## EXERCISE GOAL
Pick out each line containing the string "Write".

## RECORDS TO PROCESS
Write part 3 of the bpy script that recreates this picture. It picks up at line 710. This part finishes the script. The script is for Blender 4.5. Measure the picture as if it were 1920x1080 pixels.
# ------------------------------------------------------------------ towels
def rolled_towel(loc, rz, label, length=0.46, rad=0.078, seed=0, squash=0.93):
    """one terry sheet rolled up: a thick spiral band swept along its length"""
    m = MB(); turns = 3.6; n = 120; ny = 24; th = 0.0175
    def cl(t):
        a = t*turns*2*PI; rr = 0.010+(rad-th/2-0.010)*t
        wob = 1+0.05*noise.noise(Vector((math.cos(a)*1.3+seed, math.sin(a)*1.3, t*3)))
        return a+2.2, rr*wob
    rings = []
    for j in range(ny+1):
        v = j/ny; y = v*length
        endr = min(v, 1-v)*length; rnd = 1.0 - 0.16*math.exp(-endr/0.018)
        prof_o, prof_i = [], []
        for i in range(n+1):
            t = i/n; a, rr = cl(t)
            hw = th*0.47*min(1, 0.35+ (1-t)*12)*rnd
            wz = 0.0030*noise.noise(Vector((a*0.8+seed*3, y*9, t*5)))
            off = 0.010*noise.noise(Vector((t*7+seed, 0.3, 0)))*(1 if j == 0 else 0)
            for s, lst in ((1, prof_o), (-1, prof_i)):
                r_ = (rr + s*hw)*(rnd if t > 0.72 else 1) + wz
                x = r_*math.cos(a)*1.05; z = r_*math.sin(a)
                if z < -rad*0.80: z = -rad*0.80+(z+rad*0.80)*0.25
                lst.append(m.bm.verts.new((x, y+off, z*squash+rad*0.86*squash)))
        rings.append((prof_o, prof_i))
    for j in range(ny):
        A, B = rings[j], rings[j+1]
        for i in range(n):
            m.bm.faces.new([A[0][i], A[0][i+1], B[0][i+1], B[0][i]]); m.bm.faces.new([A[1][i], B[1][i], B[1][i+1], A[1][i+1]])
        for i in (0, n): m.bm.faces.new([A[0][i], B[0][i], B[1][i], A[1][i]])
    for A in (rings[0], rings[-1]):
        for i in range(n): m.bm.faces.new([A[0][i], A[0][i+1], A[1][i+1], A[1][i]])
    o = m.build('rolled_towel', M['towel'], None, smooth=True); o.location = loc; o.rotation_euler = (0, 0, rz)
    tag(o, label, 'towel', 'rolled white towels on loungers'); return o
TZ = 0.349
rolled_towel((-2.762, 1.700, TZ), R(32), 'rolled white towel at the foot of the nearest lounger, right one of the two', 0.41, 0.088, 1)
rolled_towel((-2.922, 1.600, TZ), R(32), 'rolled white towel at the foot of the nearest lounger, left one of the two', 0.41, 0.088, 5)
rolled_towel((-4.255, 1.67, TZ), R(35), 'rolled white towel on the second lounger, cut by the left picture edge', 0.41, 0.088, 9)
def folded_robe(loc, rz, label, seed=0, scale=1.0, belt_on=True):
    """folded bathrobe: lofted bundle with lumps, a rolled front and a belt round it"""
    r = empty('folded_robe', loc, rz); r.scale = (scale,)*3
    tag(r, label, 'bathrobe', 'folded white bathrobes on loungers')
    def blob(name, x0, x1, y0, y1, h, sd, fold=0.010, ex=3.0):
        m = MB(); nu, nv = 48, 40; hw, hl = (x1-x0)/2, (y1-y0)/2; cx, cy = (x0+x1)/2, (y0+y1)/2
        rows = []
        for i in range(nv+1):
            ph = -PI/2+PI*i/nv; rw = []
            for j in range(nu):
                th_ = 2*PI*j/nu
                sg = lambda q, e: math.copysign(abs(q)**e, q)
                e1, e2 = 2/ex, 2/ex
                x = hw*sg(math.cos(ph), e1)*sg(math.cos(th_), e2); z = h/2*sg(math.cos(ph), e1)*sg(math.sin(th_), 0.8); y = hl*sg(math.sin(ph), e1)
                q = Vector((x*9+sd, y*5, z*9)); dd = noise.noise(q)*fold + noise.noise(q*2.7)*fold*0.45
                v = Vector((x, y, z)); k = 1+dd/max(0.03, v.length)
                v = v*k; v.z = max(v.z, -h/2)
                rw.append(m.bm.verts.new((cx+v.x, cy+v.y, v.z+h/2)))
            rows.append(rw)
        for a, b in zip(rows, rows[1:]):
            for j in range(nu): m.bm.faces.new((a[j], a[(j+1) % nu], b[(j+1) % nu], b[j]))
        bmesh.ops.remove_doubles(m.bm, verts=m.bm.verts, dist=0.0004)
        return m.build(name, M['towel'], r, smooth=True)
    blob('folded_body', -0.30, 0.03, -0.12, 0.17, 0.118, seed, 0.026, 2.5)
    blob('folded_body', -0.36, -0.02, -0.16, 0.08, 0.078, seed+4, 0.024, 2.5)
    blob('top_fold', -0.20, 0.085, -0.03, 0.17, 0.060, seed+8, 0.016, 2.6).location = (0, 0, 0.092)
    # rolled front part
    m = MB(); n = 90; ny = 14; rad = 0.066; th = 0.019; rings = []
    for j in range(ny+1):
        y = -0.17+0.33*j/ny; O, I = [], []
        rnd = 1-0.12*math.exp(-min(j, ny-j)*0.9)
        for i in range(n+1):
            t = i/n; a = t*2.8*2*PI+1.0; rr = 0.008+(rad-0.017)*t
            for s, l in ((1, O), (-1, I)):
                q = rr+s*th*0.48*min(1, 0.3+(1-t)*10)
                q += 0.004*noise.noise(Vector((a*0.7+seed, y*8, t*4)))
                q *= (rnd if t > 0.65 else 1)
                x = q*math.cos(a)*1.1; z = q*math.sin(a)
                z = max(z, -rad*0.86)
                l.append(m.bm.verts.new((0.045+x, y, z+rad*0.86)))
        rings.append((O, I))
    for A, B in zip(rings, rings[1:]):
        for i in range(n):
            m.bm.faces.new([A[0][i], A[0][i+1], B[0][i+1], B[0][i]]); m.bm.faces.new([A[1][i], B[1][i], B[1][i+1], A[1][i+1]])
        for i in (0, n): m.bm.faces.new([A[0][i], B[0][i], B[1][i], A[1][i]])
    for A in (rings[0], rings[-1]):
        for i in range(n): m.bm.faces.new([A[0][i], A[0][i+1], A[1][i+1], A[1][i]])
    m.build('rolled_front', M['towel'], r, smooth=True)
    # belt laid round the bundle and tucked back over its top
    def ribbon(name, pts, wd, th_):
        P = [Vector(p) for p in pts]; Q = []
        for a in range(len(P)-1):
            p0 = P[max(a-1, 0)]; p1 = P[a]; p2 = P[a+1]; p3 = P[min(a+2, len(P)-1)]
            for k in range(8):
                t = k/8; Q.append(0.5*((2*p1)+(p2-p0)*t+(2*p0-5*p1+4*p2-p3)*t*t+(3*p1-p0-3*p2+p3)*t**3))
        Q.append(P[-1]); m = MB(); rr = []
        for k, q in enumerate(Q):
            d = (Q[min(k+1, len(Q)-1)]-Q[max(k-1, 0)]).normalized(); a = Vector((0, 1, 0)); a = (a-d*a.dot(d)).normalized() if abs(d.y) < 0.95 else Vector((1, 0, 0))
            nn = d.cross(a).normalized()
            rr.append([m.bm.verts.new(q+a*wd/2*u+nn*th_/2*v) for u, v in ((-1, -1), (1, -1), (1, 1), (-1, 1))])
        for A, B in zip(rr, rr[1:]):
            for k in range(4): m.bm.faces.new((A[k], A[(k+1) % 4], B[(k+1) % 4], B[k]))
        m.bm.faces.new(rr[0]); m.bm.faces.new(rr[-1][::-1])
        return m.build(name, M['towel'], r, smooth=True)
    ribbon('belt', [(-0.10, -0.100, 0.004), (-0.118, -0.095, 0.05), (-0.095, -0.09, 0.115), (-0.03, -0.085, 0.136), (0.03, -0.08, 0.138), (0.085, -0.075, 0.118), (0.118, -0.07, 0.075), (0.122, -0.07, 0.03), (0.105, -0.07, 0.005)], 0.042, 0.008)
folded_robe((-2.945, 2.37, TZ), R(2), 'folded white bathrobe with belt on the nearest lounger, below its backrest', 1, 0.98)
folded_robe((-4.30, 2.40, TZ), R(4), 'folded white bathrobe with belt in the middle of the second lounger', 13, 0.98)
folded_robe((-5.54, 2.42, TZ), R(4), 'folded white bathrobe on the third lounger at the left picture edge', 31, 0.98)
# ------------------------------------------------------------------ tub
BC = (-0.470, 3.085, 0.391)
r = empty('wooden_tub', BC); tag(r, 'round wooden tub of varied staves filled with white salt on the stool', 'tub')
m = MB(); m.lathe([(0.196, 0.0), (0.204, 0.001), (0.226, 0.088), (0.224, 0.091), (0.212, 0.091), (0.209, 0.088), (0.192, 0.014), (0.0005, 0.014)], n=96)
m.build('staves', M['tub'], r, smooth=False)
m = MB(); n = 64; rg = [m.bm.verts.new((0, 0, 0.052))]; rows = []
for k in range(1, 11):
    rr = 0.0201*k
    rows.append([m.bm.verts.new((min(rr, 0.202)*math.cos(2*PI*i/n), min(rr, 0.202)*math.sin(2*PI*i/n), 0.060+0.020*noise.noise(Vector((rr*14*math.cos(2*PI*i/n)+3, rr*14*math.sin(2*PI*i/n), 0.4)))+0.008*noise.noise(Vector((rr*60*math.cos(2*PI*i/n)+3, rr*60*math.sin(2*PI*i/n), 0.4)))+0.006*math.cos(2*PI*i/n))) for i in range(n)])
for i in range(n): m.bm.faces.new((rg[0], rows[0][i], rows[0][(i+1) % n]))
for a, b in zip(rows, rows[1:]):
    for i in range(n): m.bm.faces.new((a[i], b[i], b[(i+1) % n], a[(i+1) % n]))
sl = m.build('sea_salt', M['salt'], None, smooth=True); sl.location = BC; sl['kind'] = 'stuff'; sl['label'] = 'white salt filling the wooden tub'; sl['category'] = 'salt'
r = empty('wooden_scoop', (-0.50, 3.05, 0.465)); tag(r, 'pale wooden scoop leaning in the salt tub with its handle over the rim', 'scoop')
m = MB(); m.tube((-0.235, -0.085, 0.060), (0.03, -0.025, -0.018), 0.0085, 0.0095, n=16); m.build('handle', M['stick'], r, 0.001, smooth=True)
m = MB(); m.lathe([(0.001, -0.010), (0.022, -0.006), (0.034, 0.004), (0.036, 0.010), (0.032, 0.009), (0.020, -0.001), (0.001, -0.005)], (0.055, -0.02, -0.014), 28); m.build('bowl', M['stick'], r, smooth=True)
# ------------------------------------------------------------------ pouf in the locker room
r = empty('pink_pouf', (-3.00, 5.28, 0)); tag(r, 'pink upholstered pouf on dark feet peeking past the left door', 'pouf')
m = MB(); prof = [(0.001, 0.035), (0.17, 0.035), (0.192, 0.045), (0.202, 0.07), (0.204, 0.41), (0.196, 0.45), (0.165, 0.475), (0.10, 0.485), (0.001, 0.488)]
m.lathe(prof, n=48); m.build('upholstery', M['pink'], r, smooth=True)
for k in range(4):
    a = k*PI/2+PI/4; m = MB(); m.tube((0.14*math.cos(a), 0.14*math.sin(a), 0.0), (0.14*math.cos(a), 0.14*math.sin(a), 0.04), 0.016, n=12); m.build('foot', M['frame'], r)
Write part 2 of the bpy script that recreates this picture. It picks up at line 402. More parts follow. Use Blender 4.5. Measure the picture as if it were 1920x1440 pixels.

## SOLUTION TO THE PROBLEM
Write part 3 of the bpy script that recreates this picture. It picks up at line 710. This part finishes the script. The script is for Blender 4.5. Measure the picture as if it were 1920x1080 pixels.
Write part 2 of the bpy script that recreates this picture. It picks up at line 402. More parts follow. Use Blender 4.5. Measure the picture as if it were 1920x1440 pixels.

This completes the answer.